My life will go on as a girl even though I’m alone now with no family. Knowing I have each and every one of you makes me feel loved.
I’ve learned that girls like us need to live each and every day to its fullest because we only get one life to live and no matter what society thinks we should just be true to ourselves.
Yes, it’s a sad time for me right now but I know that my mom is with God and healthy and beautiful. I know that she will always watch over me. The last words she said to me as I held her hand was that she loved me.
When I woke up to receive a phone call from hospice to let me know that she had passed, I realized that I needed to be strong and somehow get through this. I asked God for peace in my heart.
Please know that each and every one of us struggles with each passing day to live in a world where society frowns on us. Who cares that I’ve felt like a girl since I was 8 or 9 years old. Today, I have no regrets. Even though being a girl is hard work, keeping ourselves as feminine as possible, I want you all to remember that inside we are all beautiful and that’s all that matters.
Well, we are in a new year now and starting a new decade, so I hope each of you find health love and happiness in the coming days ahead.
When we were born we were crying and everyone around us was smiling, live your life so that when we die everyone around us is crying and we are the ones who are smiling.
Being a girl is not about what’s between our legs it’s about what’s between our ears.

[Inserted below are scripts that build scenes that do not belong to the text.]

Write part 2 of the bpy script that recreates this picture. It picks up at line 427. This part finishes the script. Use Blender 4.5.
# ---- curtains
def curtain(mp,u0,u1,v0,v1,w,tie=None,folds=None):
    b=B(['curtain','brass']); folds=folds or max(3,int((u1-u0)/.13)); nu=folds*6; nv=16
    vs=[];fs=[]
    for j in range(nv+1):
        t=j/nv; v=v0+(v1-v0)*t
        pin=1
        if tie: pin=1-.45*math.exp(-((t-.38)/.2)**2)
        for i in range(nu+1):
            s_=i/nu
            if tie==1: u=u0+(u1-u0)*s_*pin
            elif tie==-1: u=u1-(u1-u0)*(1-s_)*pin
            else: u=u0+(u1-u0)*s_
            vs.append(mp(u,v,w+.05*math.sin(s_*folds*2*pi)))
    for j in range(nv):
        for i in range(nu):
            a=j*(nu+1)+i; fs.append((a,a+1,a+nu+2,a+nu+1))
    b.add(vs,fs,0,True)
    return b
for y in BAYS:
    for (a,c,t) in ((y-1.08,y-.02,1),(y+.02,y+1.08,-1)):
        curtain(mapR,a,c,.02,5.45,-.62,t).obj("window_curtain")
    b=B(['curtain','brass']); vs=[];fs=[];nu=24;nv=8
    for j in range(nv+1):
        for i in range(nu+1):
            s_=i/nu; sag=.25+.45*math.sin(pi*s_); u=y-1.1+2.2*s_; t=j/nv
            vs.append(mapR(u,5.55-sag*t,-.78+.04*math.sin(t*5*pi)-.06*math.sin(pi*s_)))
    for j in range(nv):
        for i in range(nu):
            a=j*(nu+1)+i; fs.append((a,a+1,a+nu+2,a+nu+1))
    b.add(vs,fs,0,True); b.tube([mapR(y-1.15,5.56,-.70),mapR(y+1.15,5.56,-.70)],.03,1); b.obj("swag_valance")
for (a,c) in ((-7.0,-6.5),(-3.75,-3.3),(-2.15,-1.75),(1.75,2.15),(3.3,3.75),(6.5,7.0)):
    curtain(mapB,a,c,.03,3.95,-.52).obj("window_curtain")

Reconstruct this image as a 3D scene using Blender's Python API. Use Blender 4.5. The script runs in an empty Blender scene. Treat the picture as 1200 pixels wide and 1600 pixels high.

Remember that Hood is a good thing because with Hope we always have something to look forward to.
I love reading all of your articles on here. I know how much all of you struggle on a daily basis because all we want is to be loved and accepted for who we are.
You are all beautiful! Thank you for your friendship and love!
❤️ Paige
I'm so sorry to hear, Hugs
My condolences.
Hugs.
Susannah
😢😢😢😢
I'm so sorry honey.
Loves
EVI 💞
Paige your story gives me hope... I was just at that point where my nephew (former niece) had revealed his transgender journey to my Mom - his grandmother of course... I sat down with my mom to see how she was handling Paul’s revelation, She shared with me her letter that she sent to my nephew Paul. It noted her confusion but it most importantly told of her love and acceptance. She passed away before I could share my transgender journey of Hannah with her. It would have broken her heart to lose her son but I’ll always believe that she would have loved Hannah just as much...
Thank you for sharing and giving my perpetual hope😊
Hannah
Page im so sorry for your loss sweetheart.. You seem amazing I hope you find comfort.. I wish I could help
i'm sorry to hear your news Paige , stay strong. i'm sending you a big hug
Sorry to hear of your loss sweets. Sending my condolences.